Today, like many fitness trainers across the country, this hooping pioneer teaches people of all ages and body types who are interested in getting fit, losing weight, shaping up or just having fun. “Hooping changes people’s lives,” Shurin observes. “I love that when I hoop with others, I get to experience the sheer playfulness of a child.”

The hoop has been around for thousands of years, beginning in the form of encircled grapevines and grasses used as a toy by children. The evolution of the hula hoop, influenced by the Hawaiian island dance, emerged in 1958 when wooden hoops from Australia morphed into America’s plastic edition, courtesy of the Wham-O toy company.

Hooping became an instant hit and a cultural icon that lost appeal over time, only to be revitalized in the late ’90s at music festivals. That’s when fitness folks became inspired to use the hoop for getting in shape.

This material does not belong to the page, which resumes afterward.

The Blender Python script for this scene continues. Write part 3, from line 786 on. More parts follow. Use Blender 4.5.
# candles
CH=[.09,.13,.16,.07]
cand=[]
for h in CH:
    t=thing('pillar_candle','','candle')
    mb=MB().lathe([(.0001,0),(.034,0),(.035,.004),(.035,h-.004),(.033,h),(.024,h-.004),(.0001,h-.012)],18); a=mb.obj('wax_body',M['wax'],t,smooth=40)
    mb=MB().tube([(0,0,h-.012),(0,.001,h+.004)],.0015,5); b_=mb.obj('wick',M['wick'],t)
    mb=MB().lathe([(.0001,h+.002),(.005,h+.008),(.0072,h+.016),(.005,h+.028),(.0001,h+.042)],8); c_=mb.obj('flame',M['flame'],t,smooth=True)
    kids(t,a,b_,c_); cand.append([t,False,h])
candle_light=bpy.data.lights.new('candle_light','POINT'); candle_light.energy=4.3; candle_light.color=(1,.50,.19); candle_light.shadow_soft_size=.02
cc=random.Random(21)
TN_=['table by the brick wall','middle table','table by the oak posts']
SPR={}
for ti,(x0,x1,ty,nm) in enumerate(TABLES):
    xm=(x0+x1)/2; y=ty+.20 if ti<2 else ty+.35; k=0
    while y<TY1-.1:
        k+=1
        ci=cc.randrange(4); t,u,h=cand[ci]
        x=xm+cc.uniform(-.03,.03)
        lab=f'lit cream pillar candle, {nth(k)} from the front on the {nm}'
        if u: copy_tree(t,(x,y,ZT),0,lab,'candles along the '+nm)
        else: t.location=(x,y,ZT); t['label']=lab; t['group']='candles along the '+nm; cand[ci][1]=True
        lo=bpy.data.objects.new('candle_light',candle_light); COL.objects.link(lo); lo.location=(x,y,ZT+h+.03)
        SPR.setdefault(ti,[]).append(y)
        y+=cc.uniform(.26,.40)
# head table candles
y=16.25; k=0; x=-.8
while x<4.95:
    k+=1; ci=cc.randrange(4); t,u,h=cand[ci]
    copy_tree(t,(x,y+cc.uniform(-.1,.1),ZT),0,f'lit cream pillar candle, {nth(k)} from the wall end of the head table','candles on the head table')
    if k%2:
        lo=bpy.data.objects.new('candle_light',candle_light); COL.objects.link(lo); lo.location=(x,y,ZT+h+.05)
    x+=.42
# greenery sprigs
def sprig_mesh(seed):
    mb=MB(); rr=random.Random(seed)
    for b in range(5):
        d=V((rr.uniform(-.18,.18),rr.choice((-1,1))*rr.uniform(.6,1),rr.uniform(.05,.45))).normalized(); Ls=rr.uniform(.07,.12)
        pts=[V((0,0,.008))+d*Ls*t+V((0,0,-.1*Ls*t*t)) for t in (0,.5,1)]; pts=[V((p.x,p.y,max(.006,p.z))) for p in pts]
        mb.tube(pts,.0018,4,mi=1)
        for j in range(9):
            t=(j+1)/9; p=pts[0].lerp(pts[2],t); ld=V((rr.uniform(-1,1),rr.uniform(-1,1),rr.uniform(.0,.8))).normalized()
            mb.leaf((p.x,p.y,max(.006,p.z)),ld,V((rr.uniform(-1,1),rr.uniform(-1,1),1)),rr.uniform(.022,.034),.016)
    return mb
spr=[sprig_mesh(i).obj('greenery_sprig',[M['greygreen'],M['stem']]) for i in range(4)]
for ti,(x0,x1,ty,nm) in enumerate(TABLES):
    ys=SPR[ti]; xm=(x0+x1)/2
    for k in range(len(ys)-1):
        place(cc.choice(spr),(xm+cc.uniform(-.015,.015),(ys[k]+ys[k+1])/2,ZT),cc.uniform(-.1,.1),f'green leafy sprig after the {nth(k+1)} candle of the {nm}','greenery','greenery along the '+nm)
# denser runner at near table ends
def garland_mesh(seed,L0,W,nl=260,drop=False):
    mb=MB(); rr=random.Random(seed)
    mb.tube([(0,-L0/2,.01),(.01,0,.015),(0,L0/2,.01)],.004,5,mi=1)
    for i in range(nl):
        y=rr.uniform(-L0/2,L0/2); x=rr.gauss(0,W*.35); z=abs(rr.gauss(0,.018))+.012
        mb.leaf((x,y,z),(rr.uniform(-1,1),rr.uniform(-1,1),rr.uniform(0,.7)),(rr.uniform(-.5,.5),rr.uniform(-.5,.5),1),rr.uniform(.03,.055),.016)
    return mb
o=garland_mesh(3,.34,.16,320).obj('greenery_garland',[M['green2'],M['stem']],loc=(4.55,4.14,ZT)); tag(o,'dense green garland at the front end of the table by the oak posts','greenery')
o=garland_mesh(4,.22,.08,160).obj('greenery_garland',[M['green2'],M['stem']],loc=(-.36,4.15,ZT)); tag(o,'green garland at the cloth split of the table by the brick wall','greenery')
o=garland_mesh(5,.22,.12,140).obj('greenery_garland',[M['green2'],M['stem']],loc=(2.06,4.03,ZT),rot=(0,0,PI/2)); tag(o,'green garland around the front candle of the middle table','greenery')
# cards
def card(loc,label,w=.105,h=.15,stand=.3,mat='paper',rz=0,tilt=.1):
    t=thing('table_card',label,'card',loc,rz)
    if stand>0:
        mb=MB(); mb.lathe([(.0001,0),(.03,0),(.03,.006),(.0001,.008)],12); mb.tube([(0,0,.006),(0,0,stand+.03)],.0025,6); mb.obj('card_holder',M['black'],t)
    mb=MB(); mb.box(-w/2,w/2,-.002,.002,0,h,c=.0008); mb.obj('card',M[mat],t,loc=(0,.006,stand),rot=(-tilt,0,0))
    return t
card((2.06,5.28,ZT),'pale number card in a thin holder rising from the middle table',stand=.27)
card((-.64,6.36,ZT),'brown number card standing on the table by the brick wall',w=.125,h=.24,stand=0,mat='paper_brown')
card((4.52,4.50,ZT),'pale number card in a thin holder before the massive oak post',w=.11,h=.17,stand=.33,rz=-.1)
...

These days, Shurin, a certified anusara yoga teacher, focuses her pioneering spirit on hoop training as artful exercise that blends aspects of yoga, sports and dance in workshops that crisscross the United States. She says hoop exercise realigns and strengthens core elements of the musculoskeletal system and claims individuals can lose inches around the waist and burn up to 600 calories an hour with her program.

Karla Kress-Boyle, a dancer from Connecticut, says she is much stronger from the hooping that helped her take off weight after having a baby. She adds, “It definitely strengthened my abdominal muscles.”

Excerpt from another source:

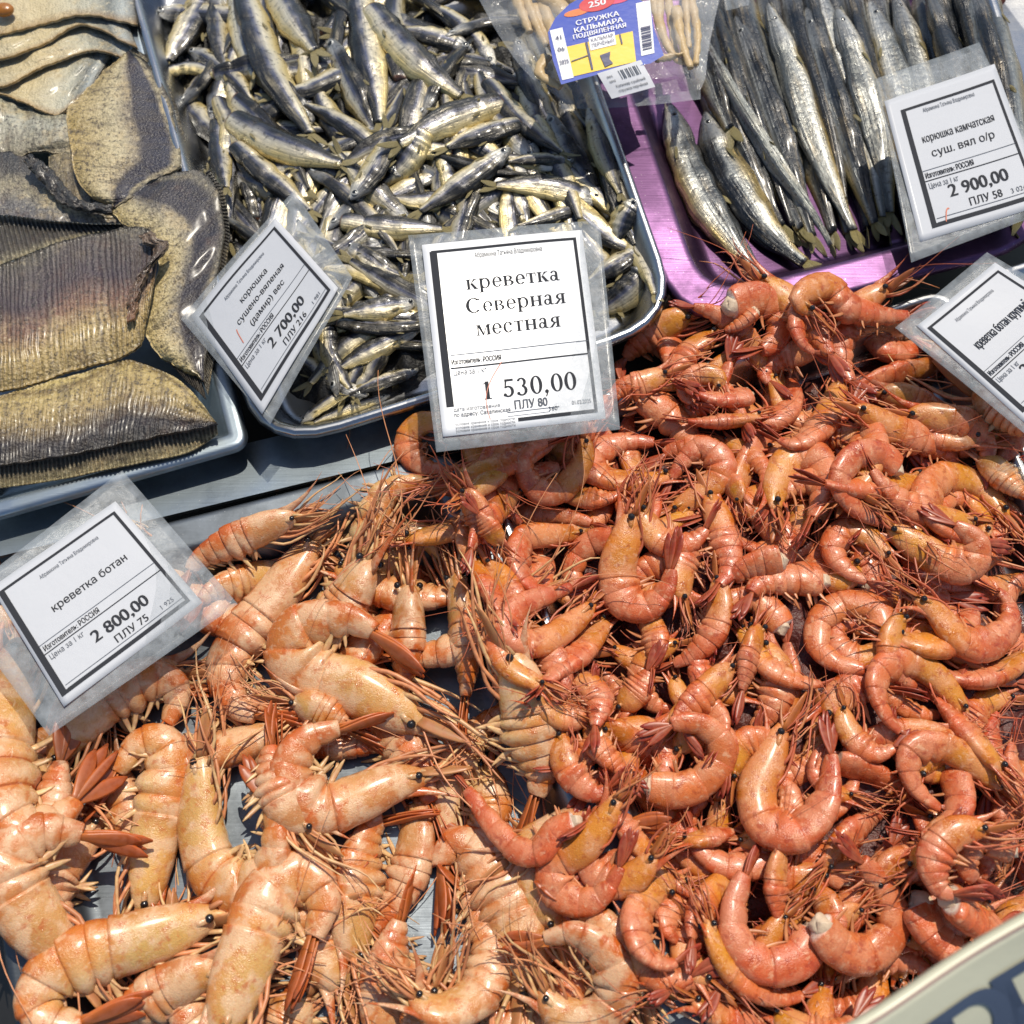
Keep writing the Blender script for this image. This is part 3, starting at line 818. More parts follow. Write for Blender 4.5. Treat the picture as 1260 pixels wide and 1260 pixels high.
GL = {
 'к': (.52, g_stem(.06, 0, X_) + [g_quad((.17, .21), (.22, .27), (.40, .44), (.31, .44)), g_quad((.19, .25), (.28, .29), (.48, .0), (.34, .0)), g_bar(.30, .44, .47, .47), g_bar(.32, 0, .51, .03)]),
 'р': (.54, g_stem(.06, -.19, X_, top=False) + [g_bar(.01, .44, .06, .47), g_ring(.27, .235, .21, .245, .10, .035, -150, 150)]),
 'е': (.46, g_e()), 'а': (.46, g_a()),
 'в': (.50, g_stem(.06, 0, X_) + [g_ring(.22, .355, .18, .115, .10, .03, -90, 90), g_ring(.24, .125, .21, .125, .11, .03, -90, 90), g_bar(.17, .44, .22, .47), g_bar(.17, .0, .24, .03), g_bar(.17, .225, .23, .252)]),
 'т': (.46, g_stem(.17, 0, .44, top=False) + [g_bar(.03, .44, .42, .47), g_bar(.03, .32, .06, .44), g_bar(.39, .32, .42, .44)]),
 'С': (.70, [g_ring(.36, .34, .32, .35, .14, .04, 42, 318, 30), g_bar(.58, .45, .615, .66)]),
 'н': (.56, g_stem(.06, 0, X_) + g_stem(.36, 0, X_) + [g_bar(.17, .22, .36, .255)]),
 'я': (.50, g_stem(.31, 0, X_) + [g_ring(.27, .335, .19, .135, .10, .03, 90, 270), g_bar(.27, .44, .31, .47), g_bar(.25, .20, .31, .23), g_quad((.02, .0), (.13, .0), (.30, .22), (.20, .22)), g_bar(-.01, 0, .14, .03)]),
 'м': (.64, g_stem(.07, 0, X_, .05, top=False) + g_stem(.46, 0, X_, .11, top=False) + [g_quad((.07, .47), (.19, .47), (.34, .0), (.28, .0)), g_quad((.28, .0), (.32, .0), (.50, .47), (.455, .47)), g_bar(.02, .44, .07, .47), g_bar(.57, .44, .62, .47)]),
 'с': (.44, [g_ring(.23, .235, .20, .245, .10, .035, 45, 318), g_ring(.34, .36, .055, .055, .054, .054)]),
 '1': (.5, g_stem(.20, 0, .68, .13, .07, top=False) + [g_quad((.08, .57), (.20, .60), (.33, .68), (.28, .68))]),
 '5': (.5, [g_bar(.12, .60, .43, .68), g_quad((.10, .33), (.15, .37), (.20, .62), (.13, .62)), g_ring(.22, .21, .21, .22, .11, .06, -140, 130), g_ring(.10, .09, .06, .06, .059, .059)]),
 '3': (.5, [g_ring(.22, .51, .17, .17, .10, .05, -80, 160), g_ring(.21, .19, .21, .20, .11, .05, -150, 85), g_ring(.09, .09, .06, .06, .059, .059)]),
 '0': (.5, [g_ring(.25, .34, .22, .35, .12, .04, 0, 360, 32)]),
 ',': (.25, [g_ring(.11, .05, .07, .07, .069, .069), g_quad((.11, .0), (.18, .04), (.10, -.14), (.05, -.14))]),
 ' ': (.28, []),
}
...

Hula hooping is not exclusive to women. Philo Hagen, editor of Los Angeles-based Hooping.org, discovered the updated phenomenon at a party and says it immediately helped him quiet the chatter in his head. “I just felt like I was connecting with the music and my body, and wound up hooping for hours.” Hagen soon realized how hooping was also helping him, “accidentally get in shape.”At heart, he felt he was becoming more centered in both body and mind.

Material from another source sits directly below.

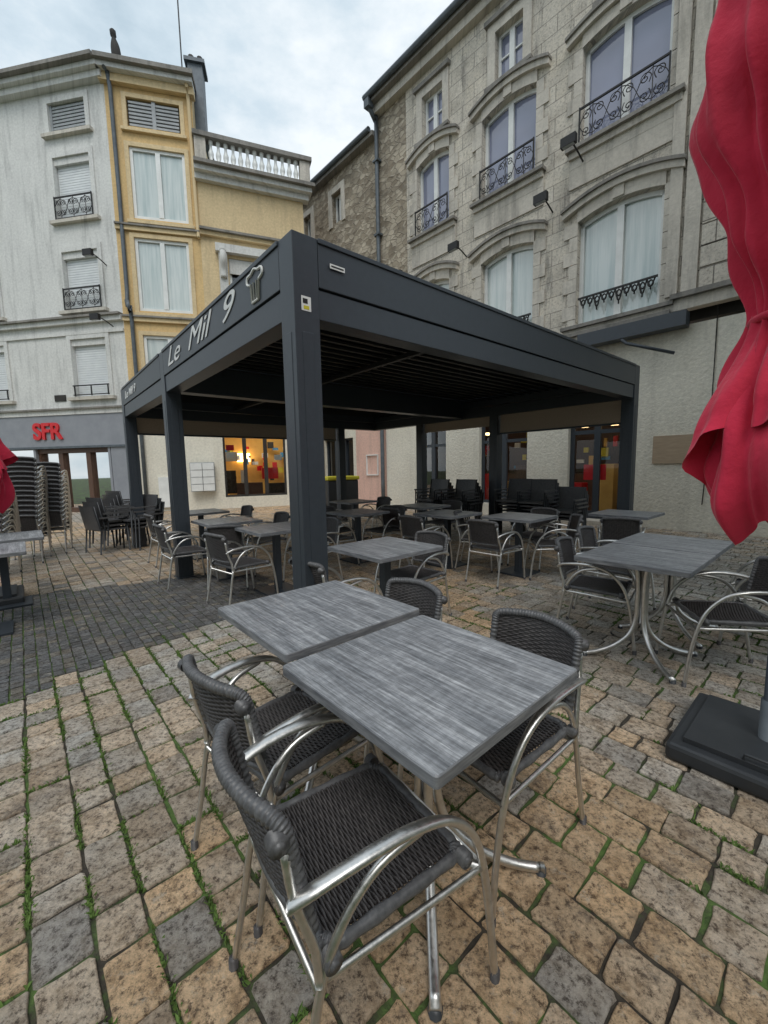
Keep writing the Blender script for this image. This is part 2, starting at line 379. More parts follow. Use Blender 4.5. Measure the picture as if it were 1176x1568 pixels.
R.box(M_TRIM,-9,7.2,WT-.28,WT-.02,-.2,.22);R.box(M_DTRIM,-9,7.2,WT-.02,WT+.12,-.2,.42)
R.tube(M_ZINC,[(-9,WT+.16,.5),(7.3,WT+.16,.5)],.10,8,1);R.tube(M_ZINC,[(7.3,13.6,.3),(15,13.6,.3)],.09,8,1)
R.box(M_DTRIM,7.2,15,13.4,13.55,-.2,.25)
R.tube(M_ZINC,[(7.15,WT+.1,.45),(7.15,WT-.15,.40),(7.13,WT-.5,.14),(7.13,WT-1,.10),(7.13,3,.10),(7.13,.1,.10)],.075,8,2)
for z in (12.5,10,7.5,5.2): R.box(M_ZINC,7.0,7.26,z,z+.07,-.01,.2)
R.box(M_ZINC,7.02,7.26,WT-.2,WT+.06,.32,.56)
R.poly(M_ZINC,[(-9,WT+.12,.4),(7.2,WT+.12,.4),(7.2,WT+2.6,-5),(-9,WT+2.6,-5)])
R.poly(M_ZINC,[(7.2,13.55,.2),(15,13.55,.2),(15,15.6,-5),(7.2,15.6,-5)])
R.poly(M_ASH,[(7.2,4,0),(7.2,WT,0),(7.2,WT+2.6,-5),(7.2,4,-5)])
R.box(M_DARK,-9,15,4.6,13.5,-6,-.35)
gops=[(-1.38,-.02,0,2.78),(1.14,2.76,.35,3.1),(4.07,5.43,.1,3.1)]
R.wall(M_CREAM,-9,7.0,0,4.45,0,gops,.35)
R.wall(M_PINK,7.0,8.9,0,3.4,-.03,[])
R.wall(M_CR2,8.9,15,0,3.4,-.03,[(9.1,11.2,.4,2.8),(11.5,14,.4,2.8)])
R.box(M_PVC,7.5,8.2,1.2,1.24,-.028,.03);R.box(M_PVC,7.5,7.53,1.24,2.0,-.028,.03);R.box(M_PVC,8.17,8.2,1.24,2.0,-.028,.03);R.box(M_PVC,7.5,8.2,2.0,2.04,-.028,.03)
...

Shurin explains that, “Hooping is similar to the [Sufi] whirling dervish dance that emphasizes the laws of physics, metaphysics and quantum physics.” In addition to strengthening the body, she sees the hoop as a wheel-like vortex that enables the hula hooper to receive energy, as well as release it. She recommends using a weighted adult-sized hoop that weighs no more than two pounds; they even come in collapsible travel models.